People experiencing homelessness are one such population, yet there is little rigorous
evidence regarding the nature of this vulnerability. This thesis produces new insights
about the homeless-exploitation nexus, reducing that evidence gap while theorising
vulnerability to exploitation more broadly.
It begins by reviewing how vulnerability to exploitation is understood in relevant
literature, along with key concepts pertaining to homelessness, work and exploitation,
and to victimhood and agency. It shows how insights from those literatures led to the
selection of Bourdieu’s “theory of practice” (1977) to structure the study. Twenty-three
interviews were conducted with people experiencing homelessness (n=16, 2
interviewed twice) and support workers/key informants (n=5). Migrants with no
recourse to public funds were excluded due to the politicisation of exploitation as a
‘migrant issue’ (Kenway, 2021) and the evidence gap for British victims (Heys et al.,
2022), resulting in a sample of mostly British people. Two methods of analysis –
thematic analysis across the sample and thematic narrative analysis of individual
interviews – were used to identify the ways in which Bourdieu’s habitus and capitals
shaped people’s vulnerability to, and actual experiences of, exploitation. Interviewees
experiencing homelessness had worked in various sectors including begging, busking,
car maintenance, cleaning, construction, drug running and sex. 38-50% had
experiences commensurate with victimisation under modern slavery and trafficking
legislation. Given that the research design did not explicitly seek people already
identified as victims and it predominantly interviewed British people, this is a higher
prevalence than was expected – statistics on this subject find most victimisation
among migrant homeless people rather than nationals (The Passage, 2025). This
meta-data suggests that there may be more exploitation occurring among British
homeless people than is currently recognised.
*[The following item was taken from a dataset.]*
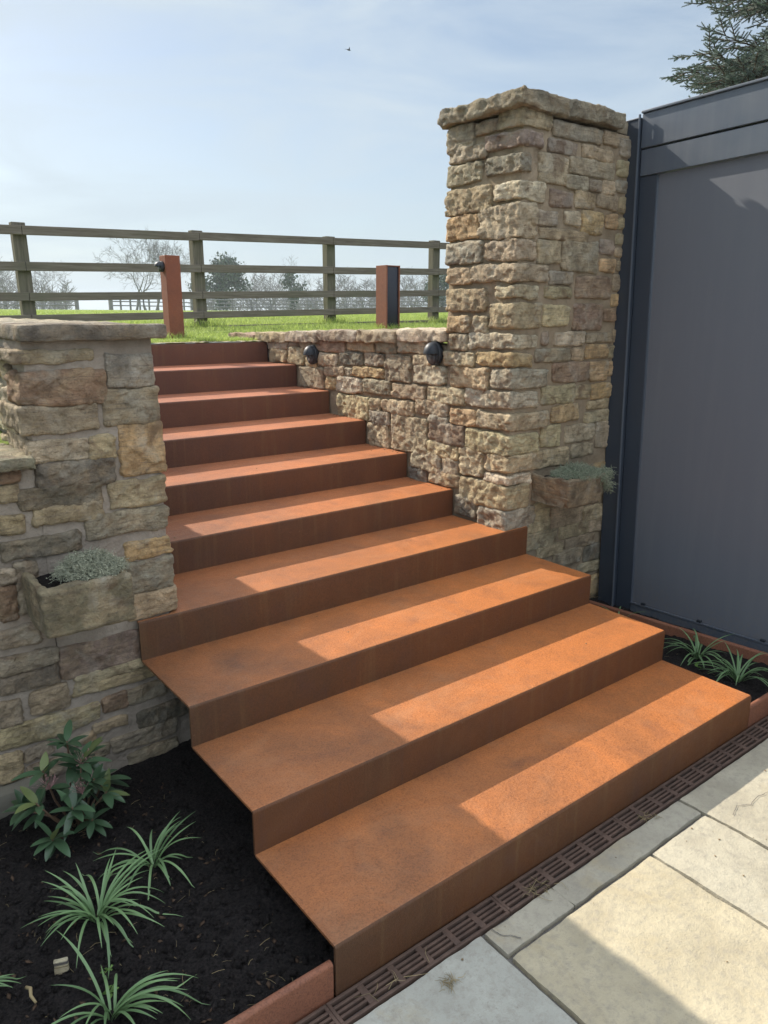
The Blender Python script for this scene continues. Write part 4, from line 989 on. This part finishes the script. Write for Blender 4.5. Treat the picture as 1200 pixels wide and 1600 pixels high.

The results and discussion theorise interviewees’ vulnerability to exploitation
according to the Bourdieusian framework. Specifically, the study shows how habitus
type appears to shape vulnerability, and how capitals intersect to produce further
differentiations. Three habitus types were identified in the sample: 1) Abdicated self in
a fluctuating world; 2) Independent agent in a dog-eat-dog world, and; 3) Morals-based
agent in a just world. Type 1 was found to be most vulnerable to exploitation and,
indeed, to have the most actual experiences of it too. This offers a potential guideline
for practitioners in homelessness services to recognise higher risk clients. Bourdieu’s
three capitals (social, economic and cultural) were found to operate in a context of
multiple exclusion (Fitzpatrick, Johnsen and White, 2011), presenting in conflicted
ways, variously – and sometimes simultaneously – raising or lowering vulnerability to
exploitation. For example, on social capital, people were less vulnerable to exploitation
due to sharing and loaning practices within social circles, but social connections were
also a channel for coercion, deception and control, leading to exploitation. Benefits
(economic capital) lowered vulnerability, but this was undermined by costly drug
dependencies. Relatedly, and outwith Bourdieu’s classic triad of capitals, this study
also finds that the body was an important factor shaping interviewees’ vulnerability to
exploitation, particularly where substance dependencies were present. It offers a way
to incorporate this corporeal component into Bourdieu’s conventional theoretical
framework.
Overall, then, this study offers a theorisation of vulnerability to exploitation as a
product of dispositional, structural and bodily factors, while also contributing new
evidence to understanding the intersection of homelessness and exploitation. It finds
that there are important differences in vulnerability levels among the homeless
population which can be identified and understood through a Bourdieusian analysis.
Furthermore, by highlighting factors such as access to benefits and substance
dependencies, it shifts the focus of exploitation-related policy from a criminal and
policing domain towards social and drug policies.